* INFORMATION PROVIDED:
(begin)

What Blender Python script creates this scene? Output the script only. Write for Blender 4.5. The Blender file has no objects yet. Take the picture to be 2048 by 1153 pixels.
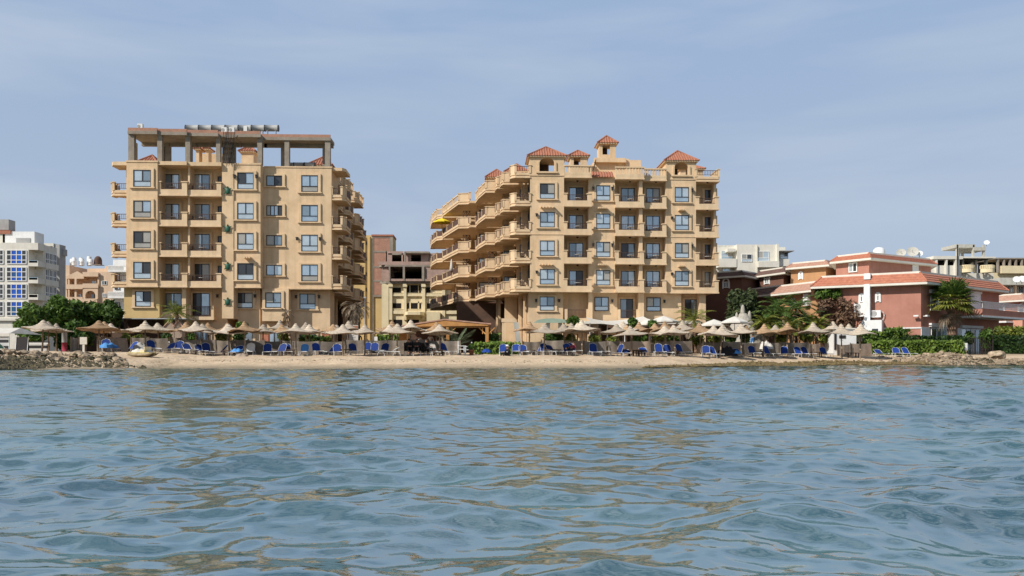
import bpy, math, random
import numpy as np
from mathutils import Vector, Matrix, Quaternion
random.seed(7); RNG = np.random.default_rng(7)
SC = bpy.context.scene; COL = SC.collection
F, HZ, CH = 1600.0, 716.0, 0.60          # focal length (px of the 2048 px photo), horizon row, eye height above the water
YAW = math.radians(2.0); CY, SY = math.cos(YAW), math.sin(YAW)
rad = math.radians

# ---------- measuring helpers: photo pixel -> real place at a known distance
def W(px, d):
    u = (px - 1024) / F
    return (d * (u * CY + SY), d * (CY - u * SY))
def fx(px, Y):
    u = (px - 1024) / F
    return Y / (CY - u * SY) * (u * CY + SY)
def fd(px, Y):
    return Y / (CY - (px - 1024) / F * SY)
def fz(py, px, Y):
    return CH + (HZ - py) / F * fd(px, Y)
def dz(py, d):
    return CH + (HZ - py) / F * d

# ---------- object helpers
def link(o, parent=None):
    COL.objects.link(o)
    if parent is not None: o.parent = parent
    return o
def tag(o, label=None, cat=None, group=None, kind=None):
    if label: o['label'] = label
    if cat: o['category'] = cat
    if group: o['group'] = group
    if kind: o['kind'] = kind
    return o
def thing(name, label, cat, loc=(0, 0, 0), rz=0.0, group=None):
    o = bpy.data.objects.new(name, None); o.empty_display_size = .3
    o.location = loc; o.rotation_euler = (0, 0, rz); link(o)
    return tag(o, label, cat, group)
def copy_tree(o, parent=None):
    c = o.copy(); COL.objects.link(c); c.parent = parent
    for ch in list(o.children): copy_tree(ch, c)
    return c
def wl(p):
    v = Vector((0, 0, 0))
    while p is not None:
        v += Vector(p.location); p = p.parent
    return v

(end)

* TASK:
Pick out each line that holds the string "objects".

* ANSWER TO THIS PROBLEM:
What Blender Python script creates this scene? Output the script only. Write for Blender 4.5. The Blender file has no objects yet. Take the picture to be 2048 by 1153 pixels.
    COL.objects.link(o)
    o = bpy.data.objects.new(name, None); o.empty_display_size = .3
    c = o.copy(); COL.objects.link(c); c.parent = parent